What made you decide to start an imprint at Plume?

I was inspired by the way Toni Morrison provided a platform for authors, editing books while writing her own. When shopping my first book, You Can’t Touch My Hair, in 2015, I got rejected from so many places. They said things like, “Books written by Black women don’t sell,” “This isn’t relatable,” “Black female comics aren’t interesting.” We got rejected from every place we pitched except Plume. At the beginning of 2020, with two books out, it felt like it was time to start an imprint. I revisited Plume, and they were like, yes, let’s do this.

What have you learned about publishing since then that has surprised you?

How quickly things move when there’s interest in a book—having to read hundreds of pages in a couple days to decide if you could do a book justice. And how we’re fighting for eyeballs and attention when you never know what’s going to break out. That can kind of be stressful, but it also makes things exciting.

How have you kept up your mission in an era of hostility toward diversity efforts?

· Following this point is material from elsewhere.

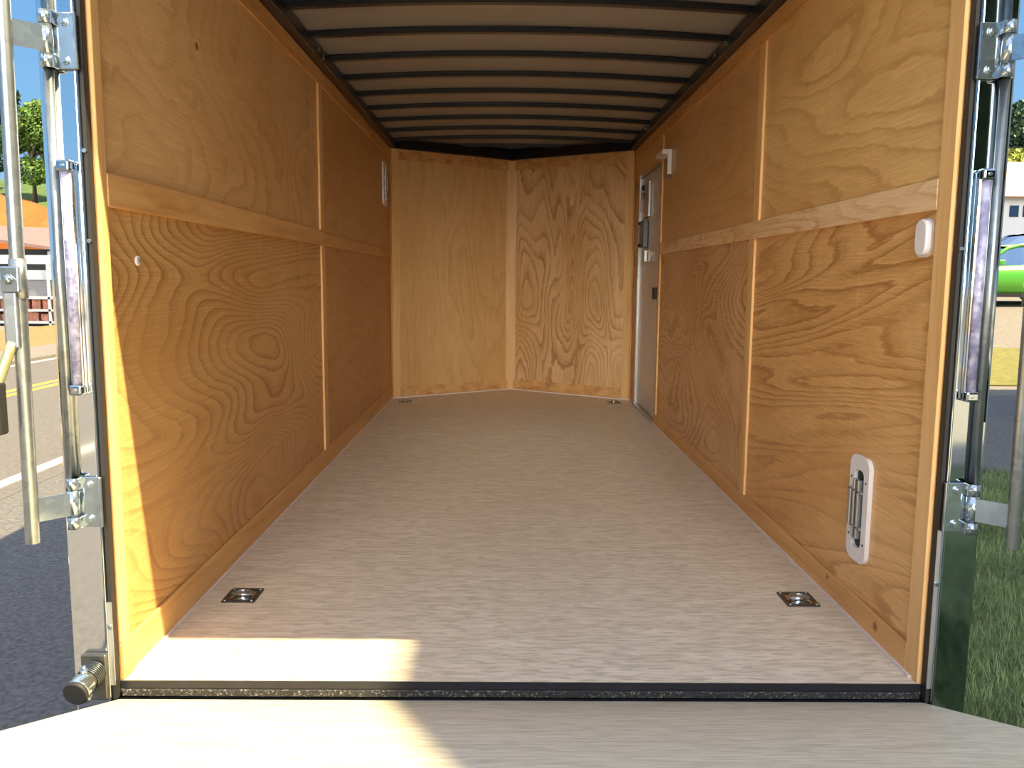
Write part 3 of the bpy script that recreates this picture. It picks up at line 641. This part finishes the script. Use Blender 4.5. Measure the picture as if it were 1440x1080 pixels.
# trees
def leaves(mb_r, blobs, n, size, rnd):
    V, Fc = [], []
    tot = sum(b_[3] ** 2 for b_ in blobs)
    for bx, by, bz, br in blobs:
        for _ in range(int(n * br * br / tot)):
            th, ph = rnd.random() * 2 * PI, math.acos(2 * rnd.random() - 1); rr = br * (0.55 + .5 * rnd.random() ** .6)
            c = Vector((bx + rr * math.sin(ph) * math.cos(th), by + rr * math.sin(ph) * math.sin(th), bz + rr * .85 * math.cos(ph)))
            q = Vector((rnd.random() - .5, rnd.random() - .5, rnd.random() - .5)).normalized(); p = q.orthogonal().normalized(); r_ = q.cross(p); s = size * (.6 + .8 * rnd.random()); k = len(V)
            V += [tuple(c + p * s), tuple(c + r_ * s * .6), tuple(c - p * s), tuple(c - r_ * s * .6)]; Fc.append((k, k + 1, k + 2, k + 3))
    return V, Fc
def make_tree(h, cr_, leaf, seed, n=15000, size=.155, low=.25):
    """tree at the origin: empty > trunk, foliage"""
    rnd = random.Random(seed)
    r = bpy.data.objects.new('tree', None); COL.objects.link(r); ORG[r.name] = Vector((0, 0, 0))
    m = MB(); m.tube([(0, 0, -.5), (.05, 0, h * .3), (-.05, .05, h * .6), (0, 0, h * .85)], [.26, .2, .13, .05], 10)
    blobs = []
    for k in range(16):
        a = rnd.random() * 2 * PI; z = h * (low + (0.93 - low) * rnd.random()); f = math.sin(PI * min(1, max(.12, (z / h - low) / (1 - low) * .85 + .12)))
        q = cr_ * (.15 + .6 * rnd.random()) * (.4 + f * .6); blobs.append((q * math.cos(a), q * math.sin(a), z, cr_ * (.28 + .2 * rnd.random())))
        m.tube([(0, 0, z * .6), (q * .5 * math.cos(a), q * .5 * math.sin(a), z * .85), (q * math.cos(a), q * math.sin(a), z)], [.07, .05, .02], 6)
    m.build('trunk', M['bark'], r)
    V, Fc = leaves(None, blobs, n, size, rnd); me = bpy.data.meshes.new('foliage'); me.from_pydata(V, [], Fc); me.materials.append(leaf)
    f = bpy.data.objects.new('foliage', me); COL.objects.link(f); f.parent = r
    return r
def copy_tree(o, parent=None):
    c = o.copy(); COL.objects.link(c)
    if parent is not None: c.parent = parent
    for ch in list(o.children): copy_tree(ch, c)
    return c
protos = [make_tree(8.5, 3.3, M['leaf1'], 1), make_tree(9.5, 3.6, M['leaf2'], 2), make_tree(6.5, 3.0, M['leaf3'], 5)]
used = set()
def place(i, loc, s, rz_, label, group):
    o = protos[i] if i not in used else copy_tree(protos[i]); used.add(i)
    o.location = loc; o.scale = (s, s, s); o.rotation_euler = (0, 0, rz_); tag(o, label, 'tree', group)
    return o
place(0, (-32.6, 57, 6.4), .78, 0.3, 'pale green tree on the hill, seen between the left lock bar and post', 'hill trees')
place(1, (-38.6, 60, 6.6), .95, 1.3, 'tall dark tree on the hill, at left edge of photo', 'hill trees')
place(0, (-35.4, 53.0, 5.9), .62, 2.3, 'small tree on the hill, behind the left lock bar', 'hill trees')
place(2, (-27.6, 55, 6.0), .5, 0.9, 'yellow green tree on the hill hidden beyond the left post', 'hill trees')
place(2, (34.0, 54, 1.2), 1.25, .4, 'sunny yellow green tree behind the white house, lower front one', 'trees behind the white house')
place(1, (39.5, 63, 1.2), 1.35, .8, 'dark tall tree behind the white house and the yellow green tree', 'trees behind the white house')
place(1, (29.2, 63, 1.0), 1.2, 1.9, 'dark tree behind the white house, partly hidden by the right post', 'trees behind the white house')
# trees behind the viewpoint: seen mirrored in the polished posts
for i, (x, y, s) in enumerate(((13.5, -19.5, 1.2), (22.5, -20.5, 1.3), (10.5, -29.5, 1.4), (21, -32, 1.35))):
    place(1, (x, y, GZ), s, i * 1.1, 'dark tree mirrored in the right rear post', 'trees mirrored in the right post')
for i, (x, y, s) in enumerate(((-20, -40, .6), (-26.5, -42, .65), (-33, -43, .6))):
    place(0, (x, y, GZ), s, i * 1.3, 'low green tree mirrored in the left rear post', 'trees mirrored in the left post')

# shed and rack across the road
sh = thing('open_shed', (-20, 34, 0), 'low open shed with brown roof below the clay bank', 'shed')
def slab4(m, pts, th):
    b = bmesh.new(); hi = [b.verts.new(p) for p in pts]; lo = [b.verts.new((p[0], p[1], p[2] - th)) for p in pts]
    b.faces.new(hi); b.faces.new(lo[::-1])
    for i in range(4): b.faces.new((lo[i], lo[(i + 1) % 4], hi[(i + 1) % 4], hi[i]))
    bmesh.ops.recalc_face_normals(b, faces=b.faces[:]); m._merge(b)
m = MB(); slab4(m, [(-26, 32, 3.2), (-18.2, 32, 2.15), (-17.6, 38, 3.1), (-25.4, 38, 3.3)], .12); m.build('roof', M['shed_roof'], sh)
m = MB(); m.box(-25.5, -18.4, 36.5, 36.7, GZ, 2.2); m.build('back_wall', M['black'], sh)
for x in (-25.4, -22, -18.6): MB().box(x - .08, x + .08, 32.4, 32.56, GZ, 2.0 + (-18.6 - x) * .12).build('post', M['steelwhite'], sh)
rk = thing('storage_rack', (-14.8, 23, GZ), 'pale steel storage rack with grey mesh top beyond the road', 'rack')
MB().box(-17.6, -13.2, 22.9, 23.1, 1.36, 1.62).build('top_beam', M['steelwhite'], rk)
MB().box(-17.6, -13.2, 22.9, 23.1, 0.90, 1.18).build('rail_beam', M['steelwhite'], rk)
MB().box(-17.6, -13.2, 22.96, 23.0, 0.42, 0.90).build('mesh_panel', M['mesh_grey'], rk)
m = MB()
for x in (-17.5, -16.7, -15.9, -15.1, -14.3, -13.55): m.box(x - .035, x + .035, 22.85, 22.92, GZ, 1.4)
m.build('upright_frame', M['steelwhite'], rk)
m = MB()
for z in (-.35, .0, .36): m.box(-17.6, -13.2, 22.85, 24.0, z - .03, z + .03)
m.build('shelf_frame', M['steelwhite'], rk)
m = MB(); rnd = random.Random(5)
for z in (-.32, .03):
    x = -17.4
    while x < -13.6:
        w = .25 + .3 * rnd.random(); m.box(x, x + w * .8, 23.0, 23.7, z, z + .18 + .12 * rnd.random()); x += w
m.build('stacked_goods', M['redbrown'], rk)

# white house
hs = thing('house', (25, 37, 1.2), 'white house with tan roof behind the parked cars', 'house')
MB().box(21.0, 31, 36, 43, 1.0, 4.95).build('walls', M['siding'], hs)
m = MB(); m.prism([(35.4, 4.85), (43.6, 4.85), (39.5, 6.9)], 'x', 20.6, 31.4); m.build('roof', M['tanroof'], hs)
for x in (22.75, 23.35, 24.6, 26.5): MB().box(x - .2, x + .2, 35.96, 36.02, 4.0, 4.5).build('window', M['glass'], hs)

# cars
def car(name, loc, rz_, paintm, label, group=None, s=1.0):
    """length along local x, front at -x"""
    r = bpy.data.objects.new(name, None); COL.objects.link(r); ORG[r.name] = Vector((0, 0, 0))
    # body stations: x, half width, bottom z, shoulder z
    st = [(-2.2, .62, .38, .56), (-2.1, .76, .28, .68), (-1.7, .86, .22, .78), (-1.0, .89, .20, .88), (-.7, .89, .20, .93), (0, .90, .20, .95), (.9, .90, .20, .97), (1.6, .88, .24, .98), (2.05, .80, .30, .93), (2.18, .68, .40, .82)]
    b = bmesh.new(); R = []
    for x, w, z0, z1 in st:
        R.append([b.verts.new(p) for p in ((x, -w * .9, z0), (x, -w, z0 + .15), (x, -w * 1.0, z1 - .22), (x, -w * .93, z1 - .03), (x, -w * .80, z1), (x, 0, z1 + .03), (x, w * .80, z1), (x, w * .93, z1 - .03), (x, w, z1 - .22), (x, w, z0 + .15), (x, w * .9, z0))])
    for i in range(len(R) - 1):
        for k in range(11): f = b.faces.new((R[i][k], R[i][(k + 1) % 11], R[i + 1][(k + 1) % 11], R[i + 1][k])); f.smooth = True
    b.faces.new(R[0][::-1]); b.faces.new(R[-1]); bmesh.ops.recalc_face_normals(b, faces=b.faces[:])
    m = MB(); m._merge(b); m.build('body', paintm, r)
    # cabin glass and roof
    cs = [(-1.05, .80, .93, .93), (-.35, .77, .95, 1.34), (.0, .75, .95, 1.42), (.8, .74, .97, 1.44), (1.3, .73, .97, 1.34), (1.95, .74, .93, .97)]
    b = bmesh.new(); R = []
    for x, w, z0, z1 in cs: R.append([b.verts.new(p) for p in ((x, -w, z0 - .02), (x, -w + (z1 - z0) * .38, z1), (x, 0, z1 + .02), (x, w - (z1 - z0) * .38, z1), (x, w, z0 - .02))])
    for i in range(len(R) - 1):
        for k in range(4): b.faces.new((R[i][k], R[i][k + 1], R[i + 1][k + 1], R[i + 1][k]))
    b.faces.new(R[0]); b.faces.new(R[-1]); bmesh.ops.recalc_face_normals(b, faces=b.faces[:]); m = MB(); m._merge(b); m.build('windows', M['carglass'], r)
    m = MB()
    for sg in (-1, 1):
        top = [(-1.05, sg * .80, .93), (-.35, sg * .63, 1.35), (.0, sg * .585, 1.43), (.8, sg * .575, 1.45), (1.3, sg * .60, 1.35), (1.95, sg * .74, .98)]
        m.tube(top, .045, 6); m.tube([(.35, sg * .79, .95), (.38, sg * .59, 1.43)], .035, 6)
    m.grid(lambda u, v: (-.30 + 1.5 * u, -.60 + 1.2 * v, 1.40 + .07 * math.sin(PI * u) + .02 * math.sin(PI * v)), 8, 4); m.build('roof_frame', paintm, r)
    for sg in (-1, 1):
        m = MB(); m.box(-.80, -.62, min(sg * .86, sg * 1.03), max(sg * .86, sg * 1.03), .93, 1.06, .03, 3); m.build('mirror', paintm, r)
        for x in (-1.4, 1.35):
            m = MB(); m.cyl((x, sg * .68, .33), (x, sg * .91, .33), .33, n=28, bev=.03); wo_ = m.build('wheel', M['rubber'], r)
            MB().cyl((x, sg * .90, .33), (x, sg * .925, .33), .20, n=16, bev=.01).build('hubcap', M['alu'], wo_)
        MB().box(-1.0, .95, min(sg * .86, sg * .905), max(sg * .86, sg * .905), .16, .25).build('side_skirt', M['rubber'], r)
    r.location = loc; r.rotation_euler = (0, 0, rz_); r.scale = (s, s, s); tag(r, label, 'car', group); return r
car('car', (12.6, 19.3, .54), 0.05, M['green_paint'], 'lime green car parked in front of the white house')
car('car', (16.8, 25.0, 1.08), 0.15, M['blue_paint'], 'dark blue car parked behind the lime green car', s=1.08)
car('car', (14.0, -17.0, GZ), 1.2, M['white_paint'], 'white car mirrored in the right rear post')
car('car', (-15.5, -20.5, GZ), 1.9, M['red_paint'], 'dark red car mirrored in the left rear post')

# unseen tall building added at right to throw shade over lawn and half the ramp
nb = thing('shade_building', (8, 0, GZ), 'unseen tall beige building added to shade the lawn and ramp on the right', 'building')
foot = [(5.36, -6.0), (14, -6.0), (14, 8.0), (6.75, 8.0), (5.36, 5.95)]
MB().prism(foot, 'z', GZ, 8.5).build('walls', M['shade_siding'], nb)
MB().prism([(x * 1.003 - .02, y) for x, y in foot], 'z', 8.5, 8.62).build('shade_building_roof_trim', M['alu'], nb)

We’ve doubled down and fought for our books to have space in the marketplace. It’s important, in moments in which the powers that be are trying to erase the contributions of people from marginalized communities, that we become historians ourselves—making sure that those contributions are not ignored or lost, putting a spotlight on people who have done the work so that we can live to have the rights that they’re trying to take away now.